Trending is when there are continually higher or lower prices (on average on the number of periods) in the price chart. If there is an upward trending market, then, the price fluctuates up and down, but the average is going higher.
On the other hand, there is a downward trending if the market ends periodically lower. You will commonly see these trending behavior in any asset class.
Defining the Trending Market
Efficient Market Hypothesis suggests that we cannot predict the market, not even with any prior information, like price data. Thus, from that model, trends seem to be an anomaly. Yet, it is not. Trends are a common thing in any asset class. You will find random data creates a trend.
There are multiple trading opportunities for investors, traders, and technical analysts in a trending market.
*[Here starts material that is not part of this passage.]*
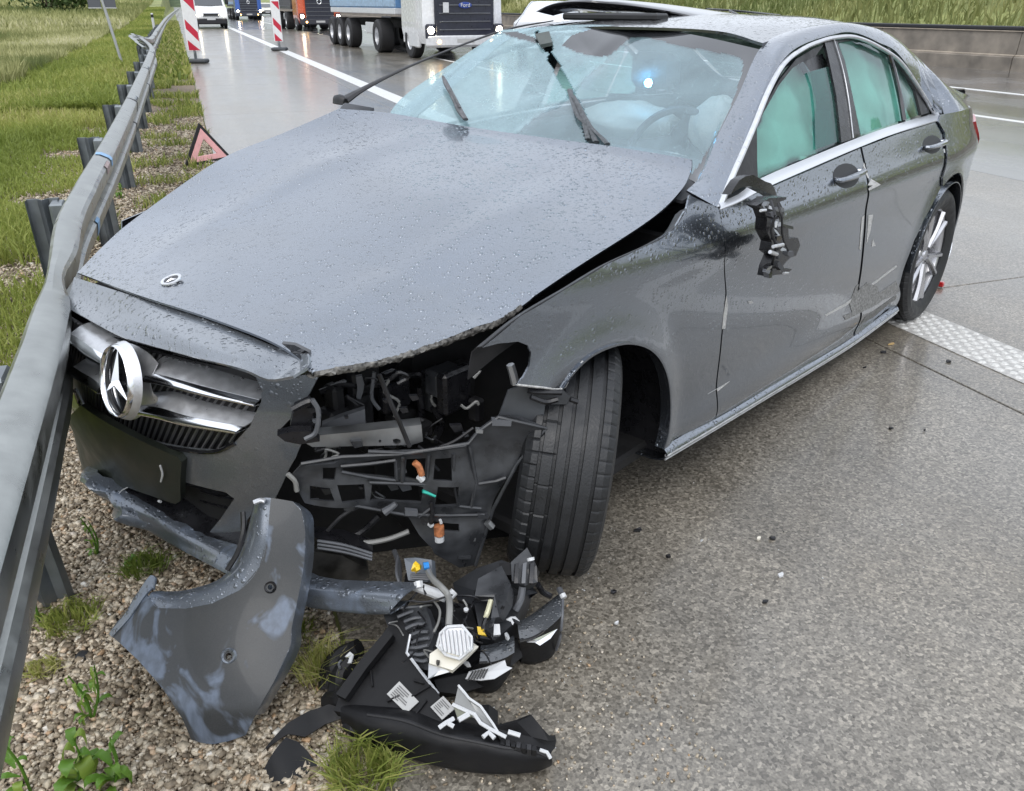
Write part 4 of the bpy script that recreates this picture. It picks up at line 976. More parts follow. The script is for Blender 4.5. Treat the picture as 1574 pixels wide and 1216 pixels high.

The technical analyst usually indicates the trending direction by creating a chart of the security’s or market index’s price pattern.
Meanwhile, investors usually use a trending direction as a benchmark of a specific security. In that situation, the trending market lines will act as the overlay for that security price. Later, the lines form an additional indicator for the market trends.
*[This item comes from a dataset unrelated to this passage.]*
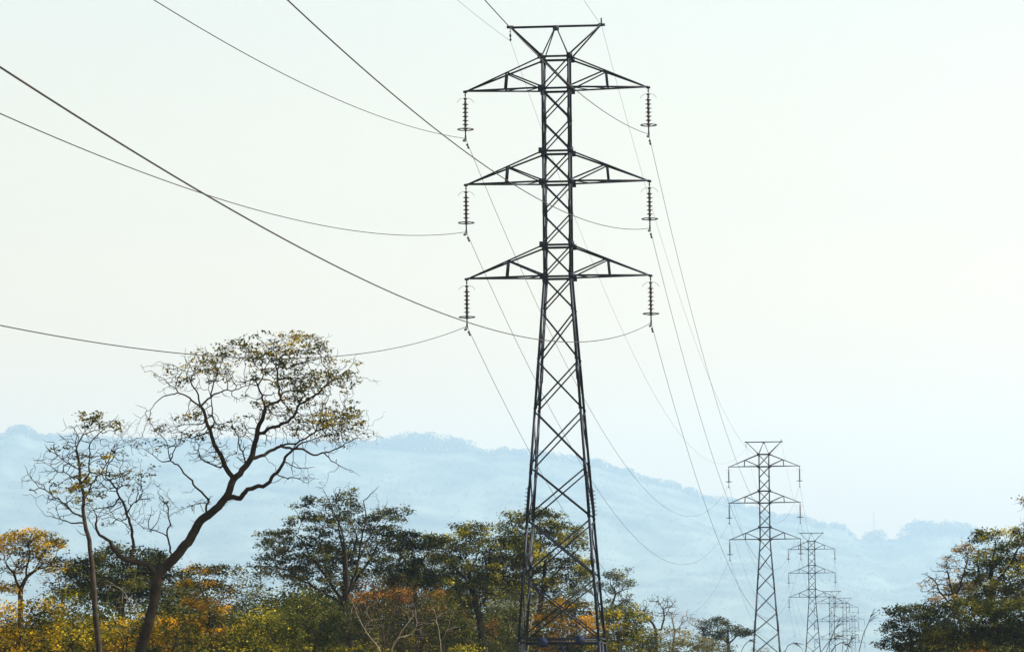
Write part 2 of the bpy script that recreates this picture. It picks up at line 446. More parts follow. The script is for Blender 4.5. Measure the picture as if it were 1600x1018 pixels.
def make_pylon():
    root = empty('lattice_pylon', (0, 0, 0))
    for sx in (-1, 1):
        for sy in (-1, 1):
            m = MB(); zs = [-.3, LV['beam'], 9.3, 13.98, LV['a3'], LV['c2'], LV['cap']]
            for a, b in zip(zs, zs[1:]):
                w = .11 if a < LV['a3'] else .09
                m.angle(corner(sx, sy, a), corner(sx, sy, b), w, .022, (-sx, -sy, 0))
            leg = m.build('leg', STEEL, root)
            for z in (7.2, 11.2, 15.3, 22.5, 26.5):
                s = MB(); p = corner(sx, sy, z) + Vector((sx * .004, sy * .004, 0)); q = corner(sx, sy, z + .62) + Vector((sx * .004, sy * .004, 0))
                s.angle(p, q, .14 if z < 19 else .11, .028, (-sx, -sy, 0)); s.build('splice_plate', STEEL, leg)
            s = MB()
            for z in np.arange(9.55, 10.6, .17):
                p = corner(sx, sy, z)
                s.tube([p, p + Vector((sx * .11, sy * .03, .03))], .013, 5); s.tube([p, p + Vector((sx * .03, sy * .11, .03))], .013, 5)
            s.bar(corner(sx, sy, 9.5), corner(sx, sy, 10.7), .03, .03); s.build('climbing_guard', STEEL, leg)
            f = MB(); p = corner(sx, sy, 0); f.lathe([(.30, -.35), (.30, .18), (.22, .28), (.0, .28)], 12, (p.x, p.y, 0)); f.build('footing', CONC, leg)
    for fx, fy in ((0, -1), (0, 1), (-1, 0), (1, 0)):
        m = MB()
        def cn(s, z): return corner(s, fy, z) if fy else corner(fx, s, z)
        inw = Vector((-fx, -fy, 0))
        for a, b in zip(NODES, NODES[1:]):
            w = .052 if a <= LV['a3'] else .046
            g = .05
            m.angle(cn(-1, a - g) + inw * .012, cn(1, b + g) + inw * .012, w, .01, inw + Vector((0, 0, .6)))
            m.angle(cn(1, a - g) + inw * .085, cn(-1, b + g) + inw * .085, w, .01, inw + Vector((0, 0, .6)))
        b0 = LV['beam']; mid = (cn(-1, b0) + cn(1, b0)) / 2
        m.angle(cn(-1, b0), cn(1, b0), .075, .012, inw + Vector((0, 0, -.6)))
        m.angle(cn(-1, b0 + .12), cn(1, b0 + .12), .05, .01, inw + Vector((0, 0, .6)))
        for s in (-1, 1): m.angle(mid, cn(s, .25), .07, .011, inw)
        for s in (-1, 1):
            q = (mid + cn(s, .25)) / 2; m.angle(q, cn(s, 2.2), .05, .01, inw)
        for z in (LV['cap'], LV['a1'], LV['c2'], LV['a2'], LV['c3'], LV['a3']):
            m.angle(cn(-1, z), cn(1, z), .075, .012, inw + Vector((0, 0, -.3)))
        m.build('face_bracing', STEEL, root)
    for top, low in ((LV['cap'], LV['a1']), (LV['c2'], LV['a2']), (LV['c3'], LV['a3'])):
        for sx in (-1, 1):
            m = MB(); tip = Vector((sx * HALF, 0, low))
            tt = .46
            for sy in (-1, 1):
                T = corner(sx, sy, top); B = corner(sx, sy, low); e = Vector((0, sy * .05, 0))
                m.angle(T, tip + e + Vector((-sx * .12, 0, .06)), .058, .012, (0, -sy, -.5)); m.angle(B, tip + e, .062, .012, (0, -sy, .5))
                tm = T.lerp(tip, tt); bm = B.lerp(tip, tt + .02)
                m.angle(tm, bm, .06, .01, (0, -sy, 0)); m.angle(tm, B + Vector((0, 0, .06)), .05, .01, (0, -sy, .4))
            for a, b in ((.0, .24), (.24, .5), (.5, .74)):
                m.angle(corner(sx, -1, low).lerp(tip, a), corner(sx, 1, low).lerp(tip, b), .045, .009, (0, 0, 1))
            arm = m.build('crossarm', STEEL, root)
            h = MB(); h.box(tip + Vector((0, 0, -.01)), .17, .16, .085); h.box(tip + Vector((0, 0, -.1)), .05, .03, .12); h.build('hanger_plate', STEEL, arm)
            for sy in (-1, 1):
                for z in (top, low):
                    gp = MB(); c = corner(sx, sy, z); gp.box(c + Vector((sx * .02, sy * .012, 0)), .26, .02, .26)
                    gp.build('gusset_plate', STEEL, arm)
    m = MB(); cz = LV['cap']; tz = LV['top']
    apex = Vector((0, 0, tz - .06))
    m.angle((-2.02, 0, tz), (2.02, 0, tz), .085, .014, (0, 1, -.4)); m.angle((-2.02, 0, tz - .03), (2.02, 0, tz - .03), .06, .014, (0, -1, -.4))
    for sx in (-1, 1):
        for sy in (-1, 1):
            m.angle(corner(sx, sy, cz), Vector((sx * 1.98, sy * .04, tz - .05)), .08, .012, (-sx, 0, .5))
            m.angle(corner(sx, sy, cz), apex + Vector((sx * .05, sy * .04, 0)), .06, .01, (-sx, 0, 0))
        m.box((sx * 2.0, 0, tz - .01), .30, .12, .11)
    m.box((0, 0, tz - .10), .26, .12, .22); m.box((1.99, 0, tz + .14), .06, .05, .3)
    m.build('earth_wire_peak', STEEL, root)
    for x, z in ((-.65, LV['beam'] - .02), (.92, LV['beam'] + .05)):
        p = MB(); y = -half(LV['beam']) - .05; p.box((x, y, z), .38, .015, .42); p.box((x, y + .02, z), .30, .02, .05)
        p.build('notice_plate', PLATE, root)
    return root
CONC = mat('concrete', (.3, .29, .27), .9, noise=6, var=.2)

def make_string():
    root = empty('insulator_string', (0, 0, 0))
    m = MB(); m.tube([(0, 0, -.12), (0, 0, -.42)], .022, 8); m.torus(.035, .014, -.16, 12, 6); m.lathe([(0, -.30), (.07, -.30), (.075, -.34), (.05, -.37), (0, -.37)])
    m.build('link', FITTING, root); m = MB(); m.tube([(0, 0, -1.72), (0, 0, -2.02)], .03, 8); m.box((0, 0, -1.98), .06, .10, .10)
    m.build('suspension_yoke', FITTING, root)
    prof = [(.045, -.40)]
    for i in range(7):
        z = -.56 - i * .178
        prof += [(.052, z + .07), (.06, z + .03), (.135, z + .004), (.14, z - .008), (.125, z - .014), (.06, z - .02), (.052, z - .05)]
    prof += [(.045, -1.74)]
    m = MB(); m.lathe(prof, 18); m.build('disc_stack', GLASSY, root, smooth=True)
    m = MB(); m.torus(.345, .022, -1.66, 36, 8)
    for k in range(2): a = PI * k; m.tube([(.05 * math.cos(a), .05 * math.sin(a), -1.72), (.345 * math.cos(a), .345 * math.sin(a), -1.66)], .018, 6)
    m.build('grading_ring', FITTING, root, smooth=True)
    m = MB(); m.tube([(.36 * math.sin(t), 0, -.52 + .24 * math.cos(t)) for t in np.linspace(-1.45, 1.45, 17)], .008, 6); m.build('arcing_horn', FITTING, root)
    m = MB(); m.tube([(0, t * .02, -2.06 - .004 * abs(t)) for t in range(-11, 12)], [.02 + .03 * (1 - abs(t) / 11) for t in range(-11, 12)], 8); m.box((0, 0, -2.03), .07, .1, .09)
    m.build('suspension_clamp', FITTING, root)
    return root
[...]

Technical analysts put their highest interest in trending markets. They believe that this market has some level of predictability and regularity. Besides, they also believe that the correct usage of this trend can significantly affect their return on investment.
How to Identify a Trending Market
To identify the direction of a particular security’s trending market, traders usually utilize various trendlines and patterns. There are two types of trending market, the short-term and long-term.
To identify the security trends, traders need to draw several trading channels. Here are the common trading channels used by traders.
Ascending
In ascending channels, there is a bullish trend of security. Two positive sloping trends and lines above that security’s throughs and peaks represent this trend.
Descending
There is a bearish trend on this channel. Two negative sloping lines above and below the candlestick pattern represent this channel.
Sideways
There is a possibility for the security or market index to have a sideways channel. The trends will be flat in this channel. There are two zero slopping trend lines on the security peaks and throughs in this channel.
Traders can use support and resistance to find the right time to purchase or sell a security if the price of the security will stay in its traded pattern.